Small Changes Now or Big Changes Later; Penguins Playoff Adjustments Will Decide The Teams Future

Too many questions and not enough answers.

It is becoming an all too familiar storyline in the Steel City. Once thought to have a dynasty in the making, led by two of the leagues brightest and most dominant young stars, the Penguins are now perrinial playoff disappointments.

Wednesday night was no different. The Pittsburgh Penguins came out of the gate and absolutely dominated. They scored three goals in five minutes. The asserted their will and looked poised to take home a three to one advantage in the series.

Instead, the Penguins once again proved that disappointment is truly their greatest talent.

Sidney Crosby and Evgeni Malkin have yet to score a single goal in this series. They are Cup champions, MVP winning athletes, the type of hockey player that when blood is in the water you do not want to defend. Well, that just isn’t the case anymore. Crosby and Malkin combined for three shots in game four, which is an unacceptable number. This, along with their zero goals and point per game average, will not revive their reputation as the playoffs top performers. 

This team is too talented, too young, and too good to continue to fall apart like this. Changes will be coming this offseason, there is no doubt, but there are a few changes the Penguins can make no to try and salvage the rest of this series.

One way to kick start the stars and show them the pressure truly is on is to remove them from their comfort zone. Taking away what feels right forces players to do what is necessary. Doing what is necessary is typically what wins games.

I start with the top line, which currently has Kunitz-Crosby-Stempniak and I remove Kunitz. Kunitz is struggling to score, but has had his legs going well and is working the puck. Stempniak will stay unless Brian Gibbons is ready to return.  If Gibbons is ready to return, my first line becomes Gibbons-Crosby-Neal.

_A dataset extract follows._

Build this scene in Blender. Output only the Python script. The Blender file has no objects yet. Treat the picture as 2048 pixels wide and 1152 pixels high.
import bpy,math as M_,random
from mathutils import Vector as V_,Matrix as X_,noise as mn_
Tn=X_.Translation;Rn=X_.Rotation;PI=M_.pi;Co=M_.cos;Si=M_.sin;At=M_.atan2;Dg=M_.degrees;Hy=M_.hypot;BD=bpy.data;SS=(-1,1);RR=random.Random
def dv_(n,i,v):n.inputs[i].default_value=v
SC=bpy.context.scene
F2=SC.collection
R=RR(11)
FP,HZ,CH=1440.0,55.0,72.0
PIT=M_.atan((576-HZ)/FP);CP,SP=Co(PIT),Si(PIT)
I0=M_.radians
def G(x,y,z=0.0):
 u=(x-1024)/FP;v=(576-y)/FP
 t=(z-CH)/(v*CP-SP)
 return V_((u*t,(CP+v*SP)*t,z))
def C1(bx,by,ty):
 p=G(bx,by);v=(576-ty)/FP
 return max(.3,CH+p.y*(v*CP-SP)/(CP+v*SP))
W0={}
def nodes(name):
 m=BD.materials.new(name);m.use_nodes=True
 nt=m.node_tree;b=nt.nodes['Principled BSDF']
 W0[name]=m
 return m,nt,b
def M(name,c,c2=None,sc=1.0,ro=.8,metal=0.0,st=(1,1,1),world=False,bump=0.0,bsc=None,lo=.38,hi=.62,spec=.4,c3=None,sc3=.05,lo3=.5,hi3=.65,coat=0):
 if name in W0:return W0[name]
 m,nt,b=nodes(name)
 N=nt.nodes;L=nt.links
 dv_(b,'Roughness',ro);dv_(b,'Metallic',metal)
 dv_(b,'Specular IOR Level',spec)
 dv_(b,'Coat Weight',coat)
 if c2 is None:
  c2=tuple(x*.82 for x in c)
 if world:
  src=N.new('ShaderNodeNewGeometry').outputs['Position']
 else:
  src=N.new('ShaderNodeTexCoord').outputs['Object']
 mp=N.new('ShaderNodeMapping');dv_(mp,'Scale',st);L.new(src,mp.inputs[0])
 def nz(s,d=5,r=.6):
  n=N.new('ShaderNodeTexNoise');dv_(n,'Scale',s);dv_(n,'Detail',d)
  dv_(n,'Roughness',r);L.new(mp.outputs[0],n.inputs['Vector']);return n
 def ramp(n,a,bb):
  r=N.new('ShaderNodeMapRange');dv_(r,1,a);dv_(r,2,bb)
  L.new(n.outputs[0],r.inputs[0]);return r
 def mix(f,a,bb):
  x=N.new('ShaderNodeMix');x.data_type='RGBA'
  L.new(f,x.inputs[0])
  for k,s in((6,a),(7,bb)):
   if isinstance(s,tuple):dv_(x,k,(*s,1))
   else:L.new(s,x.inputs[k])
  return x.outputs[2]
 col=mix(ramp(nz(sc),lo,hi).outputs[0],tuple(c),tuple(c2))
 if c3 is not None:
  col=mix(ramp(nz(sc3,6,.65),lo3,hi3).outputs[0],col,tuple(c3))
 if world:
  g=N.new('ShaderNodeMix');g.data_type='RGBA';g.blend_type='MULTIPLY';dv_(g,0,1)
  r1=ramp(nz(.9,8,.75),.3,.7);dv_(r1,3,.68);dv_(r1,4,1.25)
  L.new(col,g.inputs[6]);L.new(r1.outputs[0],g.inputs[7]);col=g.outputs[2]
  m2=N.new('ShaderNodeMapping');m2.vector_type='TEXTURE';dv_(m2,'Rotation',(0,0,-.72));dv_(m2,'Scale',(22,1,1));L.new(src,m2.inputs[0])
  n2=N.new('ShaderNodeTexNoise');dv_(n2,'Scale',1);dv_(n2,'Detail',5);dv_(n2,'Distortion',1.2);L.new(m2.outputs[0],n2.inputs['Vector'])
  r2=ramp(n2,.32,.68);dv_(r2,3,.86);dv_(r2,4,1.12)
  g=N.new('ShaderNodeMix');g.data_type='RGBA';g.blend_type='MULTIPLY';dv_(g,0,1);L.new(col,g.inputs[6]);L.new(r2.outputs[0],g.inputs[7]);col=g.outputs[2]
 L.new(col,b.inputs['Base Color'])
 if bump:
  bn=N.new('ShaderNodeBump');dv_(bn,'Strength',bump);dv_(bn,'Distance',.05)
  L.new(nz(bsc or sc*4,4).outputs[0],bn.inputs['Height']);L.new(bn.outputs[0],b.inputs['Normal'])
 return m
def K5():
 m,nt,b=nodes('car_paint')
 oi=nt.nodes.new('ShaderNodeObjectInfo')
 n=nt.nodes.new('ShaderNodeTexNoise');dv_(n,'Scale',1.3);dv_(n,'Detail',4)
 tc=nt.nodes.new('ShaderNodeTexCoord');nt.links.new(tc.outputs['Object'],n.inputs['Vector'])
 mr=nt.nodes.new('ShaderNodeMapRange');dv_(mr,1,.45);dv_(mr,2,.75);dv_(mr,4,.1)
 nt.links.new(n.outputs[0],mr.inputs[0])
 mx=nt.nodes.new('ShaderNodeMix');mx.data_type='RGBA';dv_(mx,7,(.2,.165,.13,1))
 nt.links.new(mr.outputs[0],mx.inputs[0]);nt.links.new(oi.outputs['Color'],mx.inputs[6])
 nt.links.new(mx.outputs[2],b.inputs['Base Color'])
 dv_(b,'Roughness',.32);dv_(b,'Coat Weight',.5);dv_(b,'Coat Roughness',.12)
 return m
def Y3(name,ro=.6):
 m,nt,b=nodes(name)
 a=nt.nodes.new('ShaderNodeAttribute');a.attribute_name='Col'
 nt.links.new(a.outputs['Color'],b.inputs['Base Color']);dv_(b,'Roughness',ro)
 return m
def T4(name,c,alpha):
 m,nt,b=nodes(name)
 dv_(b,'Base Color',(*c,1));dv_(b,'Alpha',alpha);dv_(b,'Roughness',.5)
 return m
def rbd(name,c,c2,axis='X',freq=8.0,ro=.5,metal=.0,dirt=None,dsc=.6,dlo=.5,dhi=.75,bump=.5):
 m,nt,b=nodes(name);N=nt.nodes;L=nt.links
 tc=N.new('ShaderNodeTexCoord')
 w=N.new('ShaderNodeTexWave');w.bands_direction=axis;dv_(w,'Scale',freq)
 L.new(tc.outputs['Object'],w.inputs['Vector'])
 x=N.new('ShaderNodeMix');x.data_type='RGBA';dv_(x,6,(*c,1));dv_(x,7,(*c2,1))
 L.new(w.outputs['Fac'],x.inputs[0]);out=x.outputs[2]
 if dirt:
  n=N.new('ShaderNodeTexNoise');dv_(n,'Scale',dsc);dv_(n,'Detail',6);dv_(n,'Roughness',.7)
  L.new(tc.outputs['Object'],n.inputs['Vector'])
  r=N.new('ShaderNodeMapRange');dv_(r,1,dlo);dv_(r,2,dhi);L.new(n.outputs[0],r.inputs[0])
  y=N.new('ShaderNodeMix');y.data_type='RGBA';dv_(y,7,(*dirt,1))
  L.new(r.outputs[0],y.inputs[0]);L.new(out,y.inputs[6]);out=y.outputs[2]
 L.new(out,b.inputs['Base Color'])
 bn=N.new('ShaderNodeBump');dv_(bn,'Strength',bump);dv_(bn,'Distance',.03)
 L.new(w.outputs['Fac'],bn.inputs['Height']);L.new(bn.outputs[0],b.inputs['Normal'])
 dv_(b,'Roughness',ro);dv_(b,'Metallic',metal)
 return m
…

Bringing up James Neal from the Malkin line gives Crosby a go to shooter and forces James Neal to play a faster, up and down game.  With Gibbons’ speed and fore-checking ability, Crosby’s puck control, and James Neals shot, the first line becomes balanced while supporting the theory of removing the comfort zone.

The second line of Jokinen – Malkin – Neal then becomes Kunitz-Malkin-Bennett. Malkin has been given the more favorable match ups this series and has not taken advantage. With a skilled puck carrier and passer in Bennett, a gritty fore-checker in Kunitz, and the main shooter in Malkin, the Penguins second line again becomes a balanced attacking line.

Malkin has shown chemistry with Kunitz before and this move allows Beau Bennett to play his natural right wing again. Beau was not a good fit with Crosby given his demeanor of a playmaker, but should help Malkin find his shot once again. All Kunitz has to do is play his simple up and down game and open up space.

The third line would then pick up the top six remaining scraps, so to speak. The line would then consist of Jokinen – Sutter – Stempniak. All three players possess decent puck handling ability, a good shot, and average skating ability. The third line should be tough to play against and opportunistic, this one has the most potential of the remaining options.

The fourth line would then become, again if the center is healthy, Vitale – Goc – Adams. Goc has been practicing for the Penguins and is now considered day to day. The hope is that he returns to the lineup for Saturday and if he does he will be an upgrade to the Penguins third line. These three possess strong checking ability, good penalty killing, and very good face off ability. Their defensive play mixed with a blend of speed and responsibility would help keep the opposition in check instead of just a line that rests the other three.

Kris Letang, who has been an epic dissapointment again when pressured, has been moved to the third pairing. His power play time has been limited to second fiddle and his partner, Rob Scuderi, isn't helping him out at all. The Penguins need to spark their defensive core and swapping one of these players out for the younger Robert Bortuzzo could help the team. 

The problem is, this won’t happen. Dan Bylsma will not make such a major shake up to his team. Instead, in the Penguins will continue to define insanity by doing the same thing over and over again while expecting a different result.

Either makes some small changes now or be forced to make major ones over the summer. Ray Shero's job could even be on the line if his creation cannot succeed.